[Start]

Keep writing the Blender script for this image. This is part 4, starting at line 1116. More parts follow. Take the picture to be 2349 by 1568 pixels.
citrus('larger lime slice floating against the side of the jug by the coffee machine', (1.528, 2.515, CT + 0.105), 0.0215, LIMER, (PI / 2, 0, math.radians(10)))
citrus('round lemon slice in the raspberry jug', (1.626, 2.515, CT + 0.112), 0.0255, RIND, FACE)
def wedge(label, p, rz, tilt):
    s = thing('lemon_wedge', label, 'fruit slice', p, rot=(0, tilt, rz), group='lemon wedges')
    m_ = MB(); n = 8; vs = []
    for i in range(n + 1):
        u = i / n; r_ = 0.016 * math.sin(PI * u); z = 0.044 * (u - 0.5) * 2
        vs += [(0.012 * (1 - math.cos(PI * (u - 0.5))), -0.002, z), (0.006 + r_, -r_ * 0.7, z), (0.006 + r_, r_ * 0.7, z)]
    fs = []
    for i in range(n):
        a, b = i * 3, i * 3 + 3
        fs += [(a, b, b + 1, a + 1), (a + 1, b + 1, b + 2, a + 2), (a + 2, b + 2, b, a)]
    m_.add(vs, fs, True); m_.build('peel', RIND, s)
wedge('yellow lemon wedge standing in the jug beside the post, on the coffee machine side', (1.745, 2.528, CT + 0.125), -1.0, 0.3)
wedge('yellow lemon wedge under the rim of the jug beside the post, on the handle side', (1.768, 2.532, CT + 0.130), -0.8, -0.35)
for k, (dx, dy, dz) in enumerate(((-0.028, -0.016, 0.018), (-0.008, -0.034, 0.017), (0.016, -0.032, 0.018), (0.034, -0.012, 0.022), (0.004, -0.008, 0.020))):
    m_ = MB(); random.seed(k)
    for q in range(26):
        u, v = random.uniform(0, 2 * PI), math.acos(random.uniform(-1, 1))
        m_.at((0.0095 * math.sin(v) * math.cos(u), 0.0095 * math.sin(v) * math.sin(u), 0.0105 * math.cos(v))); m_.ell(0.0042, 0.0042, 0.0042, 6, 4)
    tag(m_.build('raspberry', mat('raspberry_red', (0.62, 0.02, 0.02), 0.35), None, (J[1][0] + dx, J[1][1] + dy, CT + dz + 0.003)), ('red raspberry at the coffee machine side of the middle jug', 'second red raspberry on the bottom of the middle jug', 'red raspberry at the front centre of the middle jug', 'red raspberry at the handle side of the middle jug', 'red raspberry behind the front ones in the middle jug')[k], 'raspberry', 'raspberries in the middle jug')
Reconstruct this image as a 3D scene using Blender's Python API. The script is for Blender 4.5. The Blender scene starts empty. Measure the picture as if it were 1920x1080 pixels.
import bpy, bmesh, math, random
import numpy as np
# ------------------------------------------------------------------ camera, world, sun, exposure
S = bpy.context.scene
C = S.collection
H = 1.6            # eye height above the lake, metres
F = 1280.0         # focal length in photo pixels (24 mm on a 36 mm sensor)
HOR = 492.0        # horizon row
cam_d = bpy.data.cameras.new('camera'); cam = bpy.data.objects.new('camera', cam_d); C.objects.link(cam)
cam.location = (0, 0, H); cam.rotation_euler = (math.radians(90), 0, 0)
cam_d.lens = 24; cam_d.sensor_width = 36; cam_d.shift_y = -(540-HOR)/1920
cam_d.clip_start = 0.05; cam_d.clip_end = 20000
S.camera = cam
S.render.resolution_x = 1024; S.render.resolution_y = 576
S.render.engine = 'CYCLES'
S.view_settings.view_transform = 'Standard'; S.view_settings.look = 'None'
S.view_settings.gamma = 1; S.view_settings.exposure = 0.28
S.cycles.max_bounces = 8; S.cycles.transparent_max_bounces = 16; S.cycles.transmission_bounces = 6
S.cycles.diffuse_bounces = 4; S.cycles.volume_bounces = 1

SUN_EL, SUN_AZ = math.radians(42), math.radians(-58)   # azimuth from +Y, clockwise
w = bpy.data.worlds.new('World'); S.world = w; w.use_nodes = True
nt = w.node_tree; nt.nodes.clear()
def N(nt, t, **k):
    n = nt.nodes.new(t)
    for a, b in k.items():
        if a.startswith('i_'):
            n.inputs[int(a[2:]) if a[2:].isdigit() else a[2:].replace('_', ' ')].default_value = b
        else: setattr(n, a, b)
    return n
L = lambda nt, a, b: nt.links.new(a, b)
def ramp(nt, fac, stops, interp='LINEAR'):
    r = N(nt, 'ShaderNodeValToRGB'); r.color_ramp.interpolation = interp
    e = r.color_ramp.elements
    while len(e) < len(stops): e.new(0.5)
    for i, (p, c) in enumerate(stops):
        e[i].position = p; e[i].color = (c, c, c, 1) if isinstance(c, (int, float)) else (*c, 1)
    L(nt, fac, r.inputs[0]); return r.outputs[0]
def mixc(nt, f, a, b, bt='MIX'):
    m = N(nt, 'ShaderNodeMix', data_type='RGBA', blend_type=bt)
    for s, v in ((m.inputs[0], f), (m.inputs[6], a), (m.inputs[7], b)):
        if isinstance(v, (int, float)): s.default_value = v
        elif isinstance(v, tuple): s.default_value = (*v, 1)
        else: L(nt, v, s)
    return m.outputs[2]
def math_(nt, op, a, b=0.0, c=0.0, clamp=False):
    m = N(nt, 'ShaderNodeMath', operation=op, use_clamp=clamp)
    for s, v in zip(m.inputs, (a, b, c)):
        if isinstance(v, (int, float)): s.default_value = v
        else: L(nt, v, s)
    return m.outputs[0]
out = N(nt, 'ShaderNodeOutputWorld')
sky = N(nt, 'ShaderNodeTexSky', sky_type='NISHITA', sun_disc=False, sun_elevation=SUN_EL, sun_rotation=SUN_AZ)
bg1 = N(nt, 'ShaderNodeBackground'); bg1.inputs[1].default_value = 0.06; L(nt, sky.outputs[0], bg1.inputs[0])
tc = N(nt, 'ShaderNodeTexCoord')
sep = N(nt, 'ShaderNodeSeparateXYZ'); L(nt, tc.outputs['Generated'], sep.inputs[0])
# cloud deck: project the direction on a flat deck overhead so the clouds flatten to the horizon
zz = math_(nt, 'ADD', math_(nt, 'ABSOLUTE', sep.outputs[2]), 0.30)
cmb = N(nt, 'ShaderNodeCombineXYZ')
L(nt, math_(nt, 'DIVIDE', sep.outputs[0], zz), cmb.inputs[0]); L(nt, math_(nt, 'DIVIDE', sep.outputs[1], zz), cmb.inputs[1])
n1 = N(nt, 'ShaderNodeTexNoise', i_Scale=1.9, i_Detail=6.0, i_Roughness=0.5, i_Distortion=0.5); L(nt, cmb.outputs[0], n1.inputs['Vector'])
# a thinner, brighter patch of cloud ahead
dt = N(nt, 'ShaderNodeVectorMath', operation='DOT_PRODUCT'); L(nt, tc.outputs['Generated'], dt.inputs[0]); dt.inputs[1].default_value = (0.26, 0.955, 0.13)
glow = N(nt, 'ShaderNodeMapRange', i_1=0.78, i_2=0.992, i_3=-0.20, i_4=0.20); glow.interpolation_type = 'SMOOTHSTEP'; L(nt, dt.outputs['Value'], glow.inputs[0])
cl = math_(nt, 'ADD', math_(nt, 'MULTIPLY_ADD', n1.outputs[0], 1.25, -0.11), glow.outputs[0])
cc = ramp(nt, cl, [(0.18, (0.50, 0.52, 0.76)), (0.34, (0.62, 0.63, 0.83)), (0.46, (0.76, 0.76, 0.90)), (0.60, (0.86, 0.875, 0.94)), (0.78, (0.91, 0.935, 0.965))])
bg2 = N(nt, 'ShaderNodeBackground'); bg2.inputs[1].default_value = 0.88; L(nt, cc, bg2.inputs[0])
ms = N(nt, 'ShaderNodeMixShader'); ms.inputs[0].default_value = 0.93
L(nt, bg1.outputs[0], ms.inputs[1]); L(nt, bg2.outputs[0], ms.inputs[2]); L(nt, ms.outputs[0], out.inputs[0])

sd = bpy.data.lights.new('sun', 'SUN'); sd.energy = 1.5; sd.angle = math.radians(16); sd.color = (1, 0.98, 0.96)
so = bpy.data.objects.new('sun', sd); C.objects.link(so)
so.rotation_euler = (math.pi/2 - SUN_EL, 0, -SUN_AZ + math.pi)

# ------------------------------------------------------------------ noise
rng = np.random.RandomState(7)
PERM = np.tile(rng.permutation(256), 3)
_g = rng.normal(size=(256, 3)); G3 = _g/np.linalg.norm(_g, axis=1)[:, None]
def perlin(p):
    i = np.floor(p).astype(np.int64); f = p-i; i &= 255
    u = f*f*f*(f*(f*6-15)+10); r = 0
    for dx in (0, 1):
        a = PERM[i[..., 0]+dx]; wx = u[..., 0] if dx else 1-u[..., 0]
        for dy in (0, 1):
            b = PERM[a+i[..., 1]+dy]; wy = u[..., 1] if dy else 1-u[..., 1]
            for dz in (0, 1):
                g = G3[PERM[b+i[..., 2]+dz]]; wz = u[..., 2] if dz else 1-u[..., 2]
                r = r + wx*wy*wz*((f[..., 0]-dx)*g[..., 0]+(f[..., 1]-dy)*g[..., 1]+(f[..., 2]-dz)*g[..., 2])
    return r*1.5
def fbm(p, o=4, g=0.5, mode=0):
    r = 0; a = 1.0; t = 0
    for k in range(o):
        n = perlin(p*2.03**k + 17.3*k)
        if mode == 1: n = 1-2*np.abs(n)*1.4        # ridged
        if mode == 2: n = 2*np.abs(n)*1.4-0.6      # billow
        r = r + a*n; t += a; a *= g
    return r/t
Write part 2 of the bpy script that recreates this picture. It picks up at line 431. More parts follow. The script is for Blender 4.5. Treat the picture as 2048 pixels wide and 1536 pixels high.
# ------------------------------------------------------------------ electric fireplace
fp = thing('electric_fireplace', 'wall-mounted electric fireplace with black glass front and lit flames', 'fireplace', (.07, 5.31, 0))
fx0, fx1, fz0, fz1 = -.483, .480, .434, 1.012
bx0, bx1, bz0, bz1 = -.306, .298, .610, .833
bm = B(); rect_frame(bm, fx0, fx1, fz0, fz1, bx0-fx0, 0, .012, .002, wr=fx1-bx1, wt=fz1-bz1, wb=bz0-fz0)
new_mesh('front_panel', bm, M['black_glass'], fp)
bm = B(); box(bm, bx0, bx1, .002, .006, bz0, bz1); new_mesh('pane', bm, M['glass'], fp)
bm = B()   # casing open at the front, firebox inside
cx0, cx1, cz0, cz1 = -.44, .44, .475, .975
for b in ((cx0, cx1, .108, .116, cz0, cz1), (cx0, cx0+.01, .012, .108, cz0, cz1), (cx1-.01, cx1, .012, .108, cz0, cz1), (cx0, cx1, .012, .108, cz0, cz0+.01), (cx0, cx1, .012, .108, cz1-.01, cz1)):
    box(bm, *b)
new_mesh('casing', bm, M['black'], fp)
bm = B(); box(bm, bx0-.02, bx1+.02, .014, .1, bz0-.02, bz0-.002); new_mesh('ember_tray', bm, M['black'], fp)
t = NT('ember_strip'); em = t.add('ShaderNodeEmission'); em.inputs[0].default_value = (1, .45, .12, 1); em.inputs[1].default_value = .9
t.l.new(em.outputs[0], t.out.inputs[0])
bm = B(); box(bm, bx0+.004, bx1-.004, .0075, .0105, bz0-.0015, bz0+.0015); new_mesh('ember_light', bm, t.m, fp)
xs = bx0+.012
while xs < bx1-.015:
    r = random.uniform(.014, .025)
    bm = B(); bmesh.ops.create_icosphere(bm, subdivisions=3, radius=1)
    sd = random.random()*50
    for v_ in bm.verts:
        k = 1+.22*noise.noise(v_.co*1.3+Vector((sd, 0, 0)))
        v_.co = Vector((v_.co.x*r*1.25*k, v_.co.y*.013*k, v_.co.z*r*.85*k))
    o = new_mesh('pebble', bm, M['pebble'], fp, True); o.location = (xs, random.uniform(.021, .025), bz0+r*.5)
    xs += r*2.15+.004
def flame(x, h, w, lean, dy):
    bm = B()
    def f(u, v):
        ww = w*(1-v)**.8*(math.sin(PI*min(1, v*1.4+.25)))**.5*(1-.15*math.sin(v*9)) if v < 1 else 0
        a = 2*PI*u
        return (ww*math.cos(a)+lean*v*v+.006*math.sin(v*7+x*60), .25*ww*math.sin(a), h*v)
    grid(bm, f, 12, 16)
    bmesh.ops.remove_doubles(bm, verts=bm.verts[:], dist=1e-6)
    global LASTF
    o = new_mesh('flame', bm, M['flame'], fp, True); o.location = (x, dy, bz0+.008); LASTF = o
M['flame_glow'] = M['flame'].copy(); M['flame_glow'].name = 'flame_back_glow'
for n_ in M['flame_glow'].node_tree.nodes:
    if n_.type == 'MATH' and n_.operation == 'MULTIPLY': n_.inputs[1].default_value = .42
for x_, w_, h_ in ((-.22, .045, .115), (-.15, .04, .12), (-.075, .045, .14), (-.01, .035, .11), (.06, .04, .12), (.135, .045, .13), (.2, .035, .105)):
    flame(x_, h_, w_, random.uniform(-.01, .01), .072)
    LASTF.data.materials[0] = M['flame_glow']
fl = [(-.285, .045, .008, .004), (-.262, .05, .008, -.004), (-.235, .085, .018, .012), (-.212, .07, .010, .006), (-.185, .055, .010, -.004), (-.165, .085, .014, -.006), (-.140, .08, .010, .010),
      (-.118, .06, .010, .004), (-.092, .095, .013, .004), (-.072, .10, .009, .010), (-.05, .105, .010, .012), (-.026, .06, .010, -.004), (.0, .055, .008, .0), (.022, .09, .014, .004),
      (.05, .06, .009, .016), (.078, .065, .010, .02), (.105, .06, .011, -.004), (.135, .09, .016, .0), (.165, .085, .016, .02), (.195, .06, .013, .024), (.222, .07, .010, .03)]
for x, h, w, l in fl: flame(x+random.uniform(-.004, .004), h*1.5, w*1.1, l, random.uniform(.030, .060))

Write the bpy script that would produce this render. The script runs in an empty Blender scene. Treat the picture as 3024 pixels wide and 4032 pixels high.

[End]

Transcribe word for word the lines from the one holding "Reconstruct this image" through the one holding "S.cycles.diffuse_bounces = 4;". Include both, and add nothing.

Reconstruct this image as a 3D scene using Blender's Python API. The script is for Blender 4.5. The Blender scene starts empty. Measure the picture as if it were 1920x1080 pixels.
import bpy, bmesh, math, random
import numpy as np
# ------------------------------------------------------------------ camera, world, sun, exposure
S = bpy.context.scene
C = S.collection
H = 1.6            # eye height above the lake, metres
F = 1280.0         # focal length in photo pixels (24 mm on a 36 mm sensor)
HOR = 492.0        # horizon row
cam_d = bpy.data.cameras.new('camera'); cam = bpy.data.objects.new('camera', cam_d); C.objects.link(cam)
cam.location = (0, 0, H); cam.rotation_euler = (math.radians(90), 0, 0)
cam_d.lens = 24; cam_d.sensor_width = 36; cam_d.shift_y = -(540-HOR)/1920
cam_d.clip_start = 0.05; cam_d.clip_end = 20000
S.camera = cam
S.render.resolution_x = 1024; S.render.resolution_y = 576
S.render.engine = 'CYCLES'
S.view_settings.view_transform = 'Standard'; S.view_settings.look = 'None'
S.view_settings.gamma = 1; S.view_settings.exposure = 0.28
S.cycles.max_bounces = 8; S.cycles.transparent_max_bounces = 16; S.cycles.transmission_bounces = 6
S.cycles.diffuse_bounces = 4; S.cycles.volume_bounces = 1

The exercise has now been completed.